Senin çok sevdiğin şu lokantaya gittim. Oranın yemeklerini beğenmediğim için kızardın. Sana göre ne güzel yapıyorlardı. Dekorasyonundan servisinden mutlu olmazdım. Aslına bakarsan biraz ucuz bulurdum. Pahalı olan her şeyin iyi olmadığını anlatırdın. O zaman saçma gelirdi ama susup dinlerdim. Yine de yemek gelmeden önce çatalımı peçeteyle siler ve suyu masaya konulan bardak yerine şişeden içerdim. Dün önünden geçtim. Ayaklarıma laf dinletemedim içeri daldılar. Oturdum belki gelirsin diye düşündüm. Elbette gelmedin ama içimde bir umut vardı. İşin kötü tarafı o kadar zaman nasıl yiyebildiğini düşündüğüm o fasulye yemeği öyle lezzetli geldi ki! Acaba içine salça yerine anılarımızı mı koymuşlardı?

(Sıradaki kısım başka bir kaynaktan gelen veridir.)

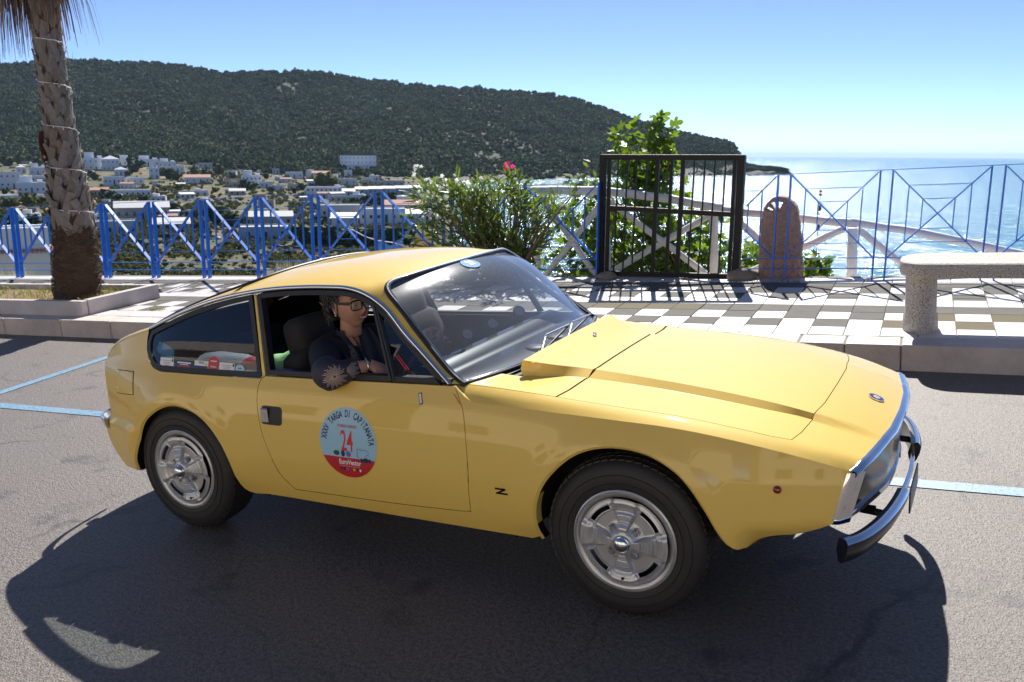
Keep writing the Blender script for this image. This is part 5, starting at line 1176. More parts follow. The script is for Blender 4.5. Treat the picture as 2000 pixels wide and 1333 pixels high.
# ---------------------------------------------------------------- palm
PALM1 = mat('palm_boot', (.19, .145, .11), .75, var=[(16, .8, (.10, .075, .055), 6), (60, .5, (.31, .26, .21), 5)], bump=[(45, .6, .01)])
PALM2 = mat('palm_boot_grey', (.22, .19, .165), .75, var=[(16, .8, (.14, .11, .09), 6), (60, .5, (.36, .32, .28), 5)], bump=[(45, .6, .01)])
PALMC = mat('palm_cut', (.34, .20, .10), .7, var=[(30, .7, (.16, .09, .05), 5)])
PFIB = mat('palm_fibre', (.15, .095, .062), .95, var=[(14, .8, (.20, .125, .080), 6), (50, .6, (.04, .025, .018), 5)], bump=[(90, .8, .02)])
palm = thing('palm_tree', 'tall palm with a criss-cross bark trunk wound with a light string', 'tree', (-8.165, 3.144, .28), 0)
def axis_(z): q = float(np.interp(z, [0, .72, 1.62, 2.17, 2.7, 3.22, 5.0], [0, .081, .106, .115, .138, .194, .26])); return Vector((q, q * .55, z))
def rad_(z): return float(np.interp(z, [0, .5, .72, 1.1, 1.7, 2.6, 3.4, 5], [.238, .230, .212, .172, .142, .127, .120, .135]))
mb = MB(); rows = []
for k in range(60):
    z = k / 59 * 4.6; r_ = rad_(z) * (.97 if z > .7 else 1.0); rows.append([tuple(axis_(z) + Vector((math.cos(a), math.sin(a), 0)) * r_ * (1 + .03 * noise.noise(Vector((math.cos(a) * 3, math.sin(a) * 3, z * 5))))) for a in np.linspace(0, 2 * math.pi, 33)])
mb.grid(np.array(rows)); trunk = mb.build('trunk', PFIB, palm, smooth=180)
# root fibres at the base
mb = MB(); rp = random.Random(2)
for _ in range(1100):
    a = rp.uniform(0, 6.28); z = rp.uniform(.02, .78); p = axis_(z) + Vector((math.cos(a), math.sin(a), 0)) * rad_(z); tn = Vector((-math.sin(a), math.cos(a), 0)); L_ = rp.uniform(.05, .16); d = (tn * rp.choice([-1, 1]) * rp.uniform(.2, 1) + Vector((0, 0, rp.uniform(-.5, .8)))).normalized()
    mb.tube([p, p + d * L_ * .5 + Vector((math.cos(a), math.sin(a), 0)) * .018, p + d * L_ + Vector((math.cos(a), math.sin(a), 0)) * .004], [.0045, .004, .0012], 4, cap=False)
mb.build('root_fibre', PFIB, trunk)
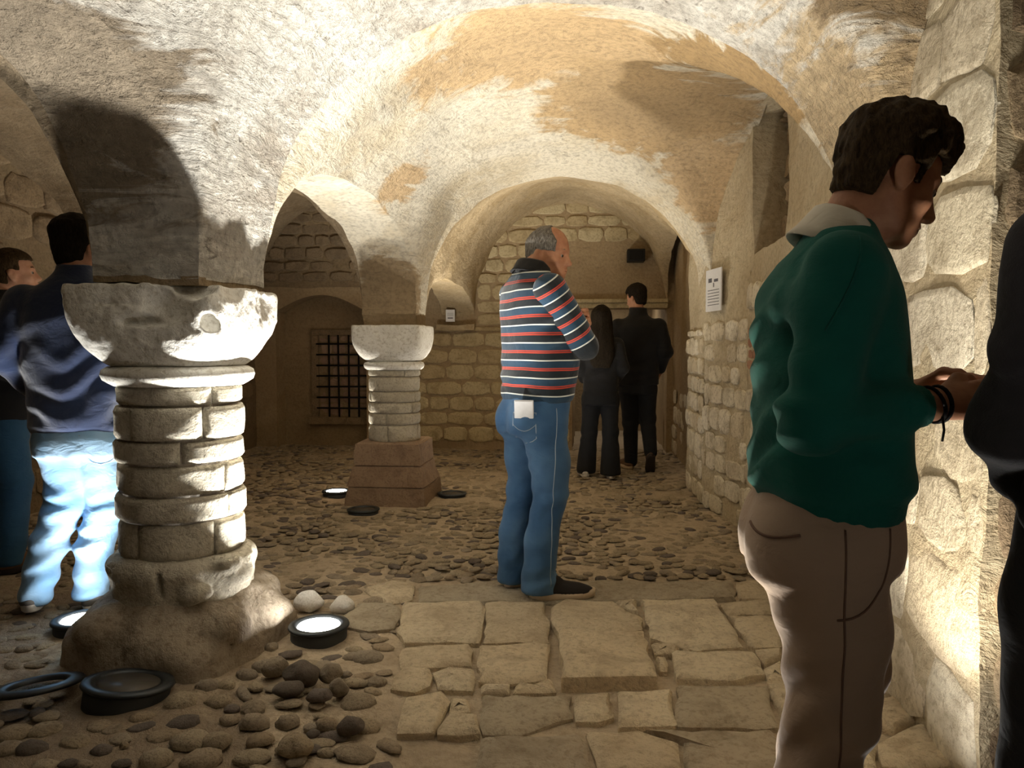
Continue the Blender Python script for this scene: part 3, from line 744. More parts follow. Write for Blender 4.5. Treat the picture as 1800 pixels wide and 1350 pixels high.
# capital: square block rounding down to the round neck, front broken away
v = Vol((-.36, -.36, 1.10), (.36, .36, 1.46), .0075)
def capf(x, y, z):
    t = np.clip((z - 1.125) / .235, 0, 1); h = .225 + .085 * np.sqrt(np.maximum(1 - (1 - t) ** 2, 0)); p = 2.2 + 9 * t ** 1.5
    ax, ay = np.abs(x) / h, np.abs(y) / h
    m = np.maximum(ax, ay) + 1e-9; d = (m * ((ax / m) ** p + (ay / m) ** p) ** (1 / p) - 1) * h
    return np.maximum(d, np.maximum(z - 1.437, 1.127 - z))
v.fn(capf, (-.32, -.32, 1.12), (.32, .32, 1.44))
v.ell((.12, -.36, 1.36), (.135, .10, .10), None, .012, True); v.ell((.03, -.33, 1.30), (.10, .07, .03), None, .01, True)
v.ell((.21, -.31, 1.46), (.10, .12, .09), None, .012, True); v.ell((.33, -.33, 1.38), (.05, .06, .08), None, .01, True)
v.ell((.33, -.16, 1.43), (.05, .10, .05), None, .012, True); v.ell((.33, .12, 1.40), (.04, .10, .09), None, .012, True)
v.ell((.27, -.27, 1.30), (.03, .05, .035), None, .01, True); v.ell((-.32, -.2, 1.30), (.025, .2, .008), None, .004, True)
v.ell((-.10, -.315, 1.365), (.24, .016, .006), None, .003, True)
v.warp(lambda P: np.where(P[:, 2] > 1.2, 1, .45) * (fbm(P * 22, 3, 3) * .0055 + np.maximum(fbm(P * 60, 5, 2) - .5, 0) * .006 * (P[:, 0] > -.1)))
v.mesh('capital', M['capital'], col1)
bm = bmesh.new(); bm_lathe(bm, [(.20, 1.05), (.245, 1.052), (.262, 1.062), (.282, 1.075), (.290, 1.095), (.284, 1.115), (.262, 1.128), (.225, 1.132)], 56)
for q in bm.verts:
    q.co.x += float(vnoise(np.array([[q.co.x * 9, q.co.y * 9, q.co.z * 9]]), 8)[0]) * .005; q.co.y += float(vnoise(np.array([[q.co.x * 9, q.co.y * 9, q.co.z * 9 + 5]]), 9)[0]) * .005
from_bm('neck_ring', bm, M['capital'], col1, True)
bm = bmesh.new(); bm_lathe(bm, [(0, .3), (.222, .3), (.222, 1.06), (0, 1.06)], 40); from_bm('core', bm, M['base'], col1, True)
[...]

Yine kış geldi yağmur yağıyor. Evde henüz kalorifer yakmaya başlamadık ama hafif bir serinlik var. Sabah uyandım banyoya gittim içim ürperdi. Yanımda olsan bağırırdın ayaklarına çorap giysene diye. Sesini duydum sanki yatak odasına gittim. Çekmeceden en kalın çorabımı alıp giydim. Gülümsedim kendi kendime. Nasıl kızdırırdım seni üstümde incecik bir tişörtle sokakta dolaştığımda? Montunu çıkartır zorla omuzlarıma koyardın. Hasta olmaya ne kadar meraklı olduğumu söylenirdin sessizce!
Bir kitabın kalmış yatak odasında baktım daha yarısındasın. Ayraç duruyor 98. sayfada ve aşkımız gibi tozlanıyor üstü. İçim acıdı birden. Seni ne çok özlediğimi düşündüm. Aldım elime okumaya başladım. Okuduğum her satırda senin ne düşündüğünü hayal etmeye çalıştım. Garip! Sen asla bir yerde kitap unutmazdın oysa neden burada bıraktın? Psikolojide bir yerde kendine ait bir eşya unutmak bilinçaltında oraya tekrar gitme istediğini gösterirmiş. Acaba dönmek istiyor musun?
Ben zaman geçtikçe senleşiyorum. Ne yapsam ne söylesem sana benziyorum istemeden. Ne garip değil mi? Kızdığım üzüldüğüm neyin varsa hepsi yapışmış üstüme koparamıyorum. Beni kaybetmek önemli değil de tek üzüntüm gün olur geri dönersen ve eskiden sevdiğin o kadını bulamazsan yerinde ben de bıraktığın kendine aşık olabilir misin yeniden?